Deposition in proximity to heavily vegetated, fluvial-deltaic shorelines resulted in a high humic component of organic matter in the basinal shales, he said.
Operators in the basin already have drilled the Mancos play area for higher production, Schamel noted.
“They’re currently producing from sands above the Mancos and now they’re drilling into the Mancos,” he said. “So the indications are very good that we will have substantial gas shale production in the future.”
Something Old, Something New
Newfield Exploration Co. has broken open a Woodford shale play in the western Arkoma Basin, where it plans to spud 150 wells in 2007.
Now a new Woodford play is quickly developing south of that production in Oklahoma’s Carter, Love, Marshall and Bryan counties in the Ardmore Basin.
Bankers Petroleum Ltd. of Calgary has announced that its first well in the Ardmore Woodford flowed 470 Mcf and six barrels of condensate per day with 25 percent of the frac fluid still unrecovered.
The company estimated original gas in place at 222 Bcf per section based on a Schlumberger gas shale log analysis.
Ed Gallegos of Iron Sights Operating Inc. in Stillwater, Okla., said his company has 17,000 net acres in the play area.
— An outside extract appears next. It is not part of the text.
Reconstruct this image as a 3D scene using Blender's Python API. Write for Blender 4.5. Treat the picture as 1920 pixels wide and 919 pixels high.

Others in the play include Range Resources, Wagner and Brown, Cimarex Energy, Chesapeake Energy, Walter Oil & Gas, Antero Resources and Oracle Resources.
Gallegos said drilling has encountered about 300 gross feet of Woodford pay overlain by 60 feet of fractured Woodford.
“The total Woodford interval is 300 feet thick with the upper 60 feet being chert, then 120 feet of organic black shale, 100 feet of shale-chert laminations and 10 feet of green shale with a detrital interval on the bottom of the sequence,” he said.
Porosities are in the 20-26 percent range as interpreted by density logs, and “in addition, you have all the tectonics in this area that have enhanced the natural fracturing,” he said.
Ordovician Highs
A 3-D seismic shoot is under way in the Cumberland Syncline extension area of the basin, according to Gallegos.
“That’s going to uncover a lot of Ordovician highs that haven’t been drilled,” he noted.
Gallegos expects operators in the Ardmore Woodford play to move toward fractured horizontal wells soon, improving production rates.
“There are several vertical wells in the area with cumulative production of 2-5 Bcf,” he said. “If horizontal drilling enhances the Woodford production here as it has in other areas, this should turn out to be the best shale production in the state.”